Однако католическая Церковь постепенно забыла о нумерической идентичности каждой совершаемой мессы с той, что была единожды совершена Христом. Не случайно в ней можно нередко услышать, что совершая литургию священник действует «in persona Christi», то есть «от лица Христа». Принимая эту формулу, православные Церкви понимают ее иначе. Для латинян оно означает, что Христос в таинстве рукоположения передал священнику все свои полномочия, и тот может освятить облатку так же, как сделал бы это Христос. В то время как с точки зрения православных, во время освящения святых Даров в лице священника действует сам Христос. Православное понимание, в отличие от западного, подчеркивает нумерическое единство Тела. Мы можем привести тому немало примеров из текстов самых разных эпох. Вот один из них. Из слов евхаристического канона «Творите сие в мое воспоминание» некоторые восточные богословы сделали вывод, что во время совершения литургии Христос каждый раз обновляет свою жертву посредством священника. Константинопольский Собор 1157 г. осудил это мнение, аргументируя тем, что оно наводит на «мысль, будто речь идет о другой жертве, а не той, что была принесена изначала».[194]
Католическая интерпретация слов «in persona Christi» предполагает, напротив, что на каждой мессе жертва приносится заново. Представление о нумерическом единстве каждой совершаемой мессы с той единственной, что была совершена Христом изначально, оказалось утрачено. Я не единственный, кто обратил на это внимание. Вот что говорит истинный знаток литургии о. Луи Буйе: «Здесь ключ к пониманию литургии, потерянный постепенно уже в европейском средневековье. Эпоха барокко утратила о нем память настолько прочно, что занимала ее в литургии лишь внешняя оболочка. И по мере того, как оболочка эта украшалась и перегружалась деталями, внутренняя реальность все больше забывалась».[195]
А ведь речь идет о вопросе первостепенной важности. Здесь, как всегда, богословские заблуждения оборачиваются конкретными последствиями. Именно в заблуждении, о котором мы говорим, лежат корни раскола между католиками и протестантами. Протестанты, следуя Св. Павлу, были убеждены, что во спасение человечества была принесена всего одна жертва – жертва, раз и навсегда предложенная за нас Христом. «Так и Христос, – говорит нам апостол Павел, – однажды принес себя в жертву… По сей-то воле освящены мы единократным принесением Тела Иисуса Христа. И всякий священник ежедневно стоит в служении и многократно приносит одни и те же жертвы, которые никогда не могут истребить грехов. Он же, принесши одну жертву за грехи, навсегда воссел одесную Бога…»[196]

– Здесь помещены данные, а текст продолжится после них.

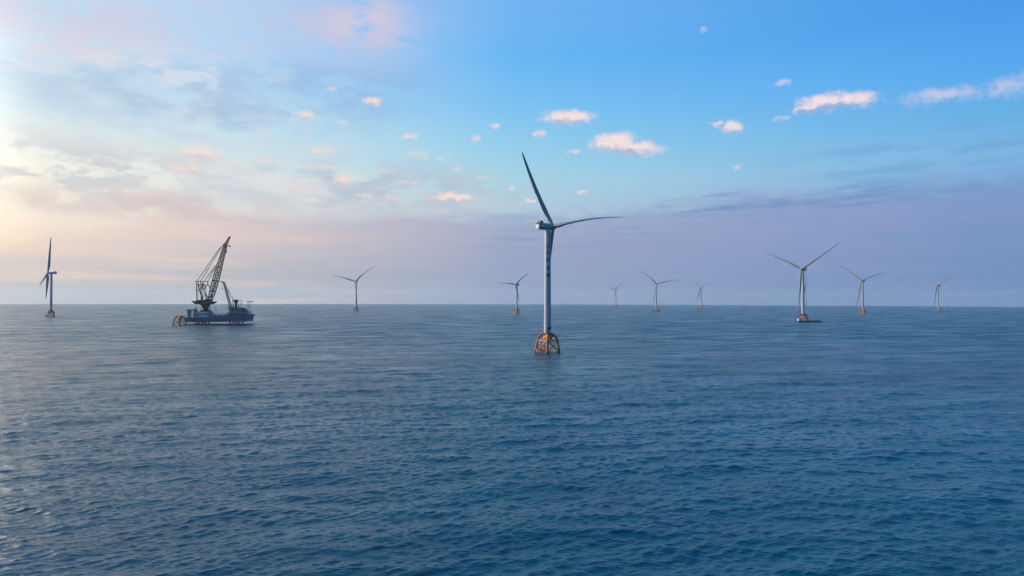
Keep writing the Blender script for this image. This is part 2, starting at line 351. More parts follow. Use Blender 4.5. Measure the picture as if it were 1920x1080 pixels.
# ------------------------------------------------------------------ sea
def sea():
    k = 6.5e-6; rr = [0, 15, 35, 60, 85]; r = 100.
    while r < 2500: rr.append(r); r += max(.13, k * r * r)
    while r < 13800: rr.append(r); r *= 1.025
    rr = np.array(rr)
    th = np.radians(np.concatenate([np.linspace(-180, -62, 24, endpoint=False), np.linspace(-62, -44, 40, endpoint=False), np.linspace(-44, 44, 1500), np.linspace(62, 180, 24, endpoint=False)[0:24]]))
    nr, nt_ = len(rr), len(th)
    Rg, Tg = np.meshgrid(rr, th, indexing='ij')
    X = Rg * np.sin(Tg); Y = Rg * np.cos(Tg); Z = -(Rg ** 2) / 2 / EARTH_R
    dr = np.gradient(rr)[:, None]
    rng = np.random.default_rng(5)
    x = X.ravel(); y = Y.ravel(); z = np.zeros_like(x); ox = np.zeros_like(x); oy = np.zeros_like(x)
    drf = np.repeat(dr, nt_, axis=1).ravel()
    thf = Tg.ravel(); lat = np.where(np.abs(thf) < math.radians(44), 0., 30.)
    sp = np.maximum(drf, lat)
    nw = 135
    lam = np.concatenate([np.exp(np.linspace(math.log(.6), math.log(20), 110)), np.exp(np.linspace(math.log(21), math.log(60), 25))])
    order = np.argsort(x * 0)  # identity
    for i in range(nw):
        l = lam[i] * rng.uniform(.95, 1.05); kk = 2 * math.pi / l
        spread = .42
        a = math.radians(100) + rng.normal() * spread
        slope = .029 if l < 2 else (.031 if l < 5 else (.020 if l < 10 else (.017 if l < 21 else .010)))
        amp = slope / kk * rng.uniform(.5, 1.5)
        ph = rng.uniform(0, 2 * math.pi)
        kx, ky = kk * math.cos(a), kk * math.sin(a)
        idx = np.nonzero(sp < l / 2.2)[0]
        if len(idx) == 0: continue
        att = np.clip((l / 2.2 - sp[idx]) / (l / 2.2 - l / 4.5), 0, 1)
        p = kx * x[idx] + ky * y[idx] + ph
        z[idx] += att * amp * np.cos(p)
        sn = np.sin(p) * att * amp * .9
        ox[idx] -= sn * math.cos(a); oy[idx] -= sn * math.sin(a)
    near = np.clip((x ** 2 + y ** 2) / 60 ** 2, 0, 1)
    V = np.stack([x + ox * near, y + oy * near, Z.ravel() + z * near], -1)
    # centre vertex ring 0 collapses: replace by one vertex
    c0 = np.array([[0, 0, 0.]])
    V = np.concatenate([V[nt_:], c0]); ci = len(V) - 1
    nrr = nr - 1
    i = np.arange(nrr - 1)[:, None]; j = np.arange(nt_)[None, :]; j2 = (j + 1) % nt_
    q = np.stack([i * nt_ + j, (i + 1) * nt_ + j, (i + 1) * nt_ + j2, i * nt_ + j2], -1).reshape(-1, 4)[:, ::-1]
    tri = np.stack([np.full(nt_, ci), np.arange(nt_), (np.arange(nt_) + 1) % nt_], -1)[:, ::-1]
    me = bpy.data.meshes.new('sea')
    me.vertices.add(len(V)); me.vertices.foreach_set('co', V.astype(np.float32).ravel())
    nl = q.size + tri.size
    me.loops.add(nl); me.loops.foreach_set('vertex_index', np.concatenate([q.ravel(), tri.ravel()]).astype(np.int32))
    npoly = len(q) + len(tri)
    me.polygons.add(npoly)
    ls = np.concatenate([np.arange(len(q)) * 4, q.size + np.arange(len(tri)) * 3]).astype(np.int32)
    me.polygons.foreach_set('loop_start', ls)
    me.polygons.foreach_set('use_smooth', np.ones(npoly, dtype=bool))
    me.update(calc_edges=True); me.validate()
    o = bpy.data.objects.new('sea', me); col.objects.link(o)
    o['kind'] = 'structure'
    m = bpy.data.materials.new('sea_water'); m.use_nodes = True; q_ = G(m.node_tree); b = m.node_tree.nodes['Principled BSDF']
    geo = m.node_tree.nodes.new('ShaderNodeNewGeometry').outputs['Position']
    rotm = m.node_tree.nodes.new('ShaderNodeVectorRotate'); rotm.rotation_type = 'Z_AXIS'
    q_.put(rotm.inputs['Vector'], geo); rotm.inputs['Angle'].default_value = math.radians(-10)
    Pw = q_.vm('MULTIPLY', rotm.outputs[0], (1, 1, 0))
    dist = q_.vm('LENGTH', Pw)
    def ridge(v, k=1.0):   # sharp-crested: 1-|2n-1|
        return q_.m('POWER', q_.m('SUBTRACT', 1.0, q_.m('ABSOLUTE', q_.m('MULTIPLY_ADD', v, 2.0 * k, -1.0 * k))), 1.4)
    A = q_.noise(q_.vm('MULTIPLY', Pw, (1.1, 3.2, 1)), 1.0, 5, .62, .4)            # ripples ~.6 m
    B = ridge(q_.noise(q_.vm('MULTIPLY', Pw, (.24, .75, 1)), 1.0, 4, .55, .5), 1.6)        # chop ~3 m
    C = q_.noise(q_.vm('MULTIPLY', Pw, (.03, .05, 1)), 1.0, 4, .6, .3)            # ~25 m
    Dp = q_.noise(q_.vm('MULTIPLY', Pw, (.0035, .009, 1)), 1.0, 4, .6, .6)         # wind patches
    E2 = q_.noise(q_.vm('MULTIPLY', Pw, (.012, .035, 1)), 1.0, 3, .55, .4)
    hA = q_.m('MULTIPLY', A, .06)
    hB = q_.m('MULTIPLY', B, q_.mr(dist, 120, 600, .08, .32))
    hC = q_.m('MULTIPLY', C, q_.mr(dist, 200, 1200, .3, 8.0))
    hh = q_.m('MULTIPLY', q_.m('ADD', hA, q_.m('ADD', hB, hC)), q_.m('MULTIPLY', q_.mr(Dp, .35, .65, .6, 1.3), q_.mr(E2, .35, .65, .75, 1.2)))
    bp = m.node_tree.nodes.new('ShaderNodeBump'); bp.inputs['Strength'].default_value = 1.0; bp.inputs['Distance'].default_value = 1.0
    q_.put(bp.inputs['Height'], hh)
    q_.put(b.inputs['Normal'], bp.outputs[0])
    q_.put(b.inputs['Base Color'], q_.mix(q_.mr(C, .3, .7), (.001, .064, .106), (.002, .080, .126)))
    rg = q_.m('ADD', q_.mr(dist, 150, 1200, .06, .24), q_.m('MULTIPLY', q_.m('SUBTRACT', E2, .42), q_.mr(dist, 200, 900, .1, .9)), clamp=True)
    q_.put(b.inputs['Roughness'], rg); b.inputs['IOR'].default_value = 1.333
    me.materials.append(m)
    return o
sea()

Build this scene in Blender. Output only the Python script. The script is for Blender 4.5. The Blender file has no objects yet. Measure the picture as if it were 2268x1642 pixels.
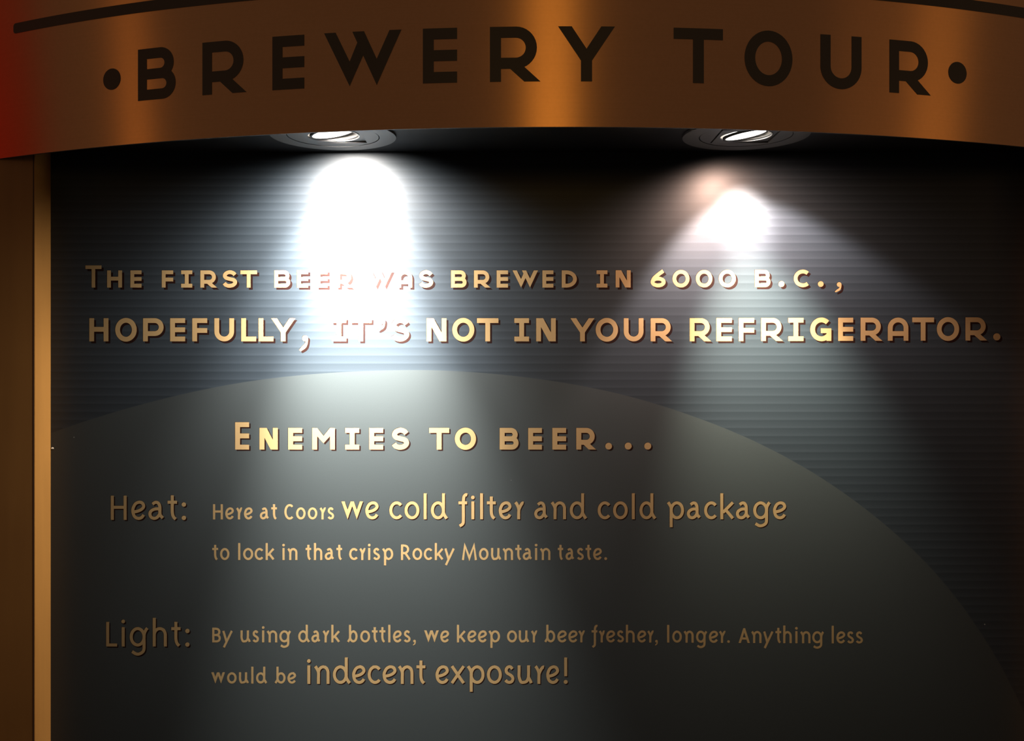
import bpy, bmesh, math
from mathutils import Vector
from mathutils.geometry import delaunay_2d_cdt

PI = math.pi
scene = bpy.context.scene
C = scene.collection

# ------------------------------------------------------------------ measures (metres)
EYE = 1.60                 # camera height
PANEL_Y = 1.350            # front of the printed panel, in front of the camera
U = 1.350 / 2200.0         # one layout unit of the printed panel (0.61 mm)
SOFFIT_Z = EYE + 0.297     # underside of the soffit
POST_Y = 1.305             # front of the wooden side posts
PANEL_L, PANEL_R = -0.627, 0.705
CX, NEAR, RAD = 0.0625, 1.130, 1.6687   # curved copper band: centre x, nearest point, radius
BAND_BOTTOM, BAND_TOP = EYE + 0.2774, EYE + 0.70
LAMPS = ((-0.2245, 1.247), (0.2935, 1.247))

# ------------------------------------------------------------------ camera
cam_data = bpy.data.cameras.new('camera')
cam_data.sensor_width = 36.0
cam_data.lens = 36.0 * 2200 / 2268
cam_data.clip_start = 0.02
cam = bpy.data.objects.new('camera', cam_data)
cam.location = (0, 0, EYE)
cam.rotation_euler = (PI / 2, 0, 0)
C.objects.link(cam)
scene.camera = cam

# ------------------------------------------------------------------ exposure and world
vs = scene.view_settings
vs.view_transform = 'Standard'
vs.look = 'None'
vs.exposure = 0.0
vs.gamma = 1.0
vs.use_curve_mapping = False
scene.display_settings.display_device = 'sRGB'
world = bpy.data.worlds.new('dim_hall')
scene.world = world
world.use_nodes = True
bg = world.node_tree.nodes['Background']
bg.inputs[0].default_value = (1.0, 0.69, 0.53, 1)
bg.inputs[1].default_value = 0.069


def aim(o, target):
    d = Vector(target) - o.location
    o.rotation_euler = d.to_track_quat('-Z', 'Y').to_euler()


def area_lamp(name, loc, target, size, power, col):
    l = bpy.data.lights.new(name, 'AREA')
    l.shape = 'RECTANGLE'
    l.size, l.size_y = size
    l.energy = power
    l.color = col
    o = bpy.data.objects.new(name, l)
    o.location = loc
    C.objects.link(o)
    aim(o, target)
    return o


def spot(name, loc, direction, size, blend, power, col, radius=0.012):
    l = bpy.data.lights.new(name, 'SPOT')
    l.spot_size = math.radians(size)
    l.spot_blend = blend
    l.energy = power
    l.color = col
    l.shadow_soft_size = radius
    o = bpy.data.objects.new(name, l)
    o.location = loc
    C.objects.link(o)
    aim(o, Vector(loc) + Vector(direction))
    return o


def hooded(o, lo, hi):
    """The lamp's reflector throws forward, to the wall: strength grows with the forward part of the direction."""
    l = o.data
    l.use_nodes = True
    n, k = l.node_tree.nodes, l.node_tree.links
    em = next(x for x in n if x.type == 'EMISSION')
    g = n.new('ShaderNodeNewGeometry')
    s = n.new('ShaderNodeSeparateXYZ')
    k.new(g.outputs['Incoming'], s.inputs[0])
    r = n.new('ShaderNodeMapRange')
    r.interpolation_type = 'SMOOTHSTEP'
    r.inputs['From Min'].default_value = lo
    r.inputs['From Max'].default_value = hi
    k.new(s.outputs[1], r.inputs['Value'])
    k.new(r.outputs[0], em.inputs['Strength'])
    return o


# lamps of the hall behind the visitor; the brushed copper draws them out into upright streaks
BAND = (CX, NEAR, EYE + 0.40)
HALL = [
    # name, bearing from the copper band (deg, + = right), distance, height above eye, size, power, colour
    ('hall_lamp', 0.6, 3.2, 0.55, (0.34, 0.5), 3.0, (1.0, 0.56, 0.12)),
    ('hall_lamp', -62.2, 3.4, 0.50, (0.22, 0.5), 0.66, (1.0, 0.46, 0.10)),
    ('hall_lamp', 58.6, 3.3, 0.50, (0.40, 0.5), 0.88, (1.0, 0.52, 0.13)),
    ('hall_lamp', 51.0, 3.3, 0.50, (0.90, 0.5), 0.45, (1.0, 0.52, 0.16)),
]
for nm, deg, dist, up, size, pw, col in HALL:
    a = math.radians(deg)
    area_lamp(nm, (BAND[0] + dist * math.sin(a), BAND[1] - dist * math.cos(a), EYE + up), BAND, size, pw, col)


# ------------------------------------------------------------------ materials
def material(name):
    m = bpy.data.materials.new(name)
    m.use_nodes = True
    nt = m.node_tree
    return m, nt.nodes, nt.links, nt.nodes['Principled BSDF']


def simple(name, col, rough=0.5, metal=0.0, spec=0.5, emit=None):
    m, n, l, b = material(name)
    b.inputs['Base Color'].default_value = (*col, 1)
    b.inputs['Roughness'].default_value = rough
    b.inputs['Metallic'].default_value = metal
    b.inputs['Specular IOR Level'].default_value = spec
    if emit:
        b.inputs['Emission Color'].default_value = (*emit[0], 1)
        b.inputs['Emission Strength'].default_value = emit[1]
    return m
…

Ту же мысль, в форме не менее категоричной, находим мы и в Послании к Римлянам (5.15 и 18-19). Для протестантов вывод отсюда ясен: наше спасение совершено раз и навсегда путем жертвы, единожды принесенной за нас Иисусом Христом.Католики, напротив, не сомневались в том, что Евхаристия является таинством. В этом отношении различные богословы первых веков христианства были между собой согласны. Замечательно, что нашелся протестант, который после внимательного изучения текстов нашел в себе смелость это признать. Сделал это Жан Ваттевиль в работе, вышедшей с предисловием другого известного протестантского богослова, пастора Марка Бёнера.[197]
Но признав это, Ваттевиль одновременно обнаружил, что для отцов Церкви каждая совершаемая Евхаристия была не новой очередной жертвой, но все той же единой жертвой, принесенной за нас Христом по ту сторону пространства и времени: «Голгофское жертвоприношение, – пишет Жан Ваттевиль, – неповторимо; в сакраментальном, одновременно мистическом и реальном жертвоприношении Тайной Вечери вновь и вновь проигрывается и актуализируется кровавая, исторически реальная драма, разыгравшаяся на Лысой горе».И католики, и протестанты по-своему правы. Но когда в эпоху барокко категория сакрального времени, времени по ту сторону времени, оказалась теми и другими, как констатирует о. Буйе, утрачена, оставалось лишь выбирать между верностью Писанию и верностью Преданию. Протестанты выбрали первое, католики предпочли второе. Разрыв между ними стал неизбежен.
Православным же, сохранившим представление о времени по ту сторону времени, не пришлось делать такого выбора. И опустошавшие Европу религиозные войны между католиками и протестантами благополучно обошли их стороной…
Тот факт, что Евхаристическое таинство времени не причастно, явствует из единственной Евхаристии, совершенной самим Христом в Великий Четверг. Еще не умерший и, разумеется, не воскресший, он совершает, тем не менее, таинство своей смерти и своего Воскресения. Время здесь идет не в счет. Другие многочисленные иллюстрации этому вы найдете в моей работе «Чтобы человек…», с. 108–119.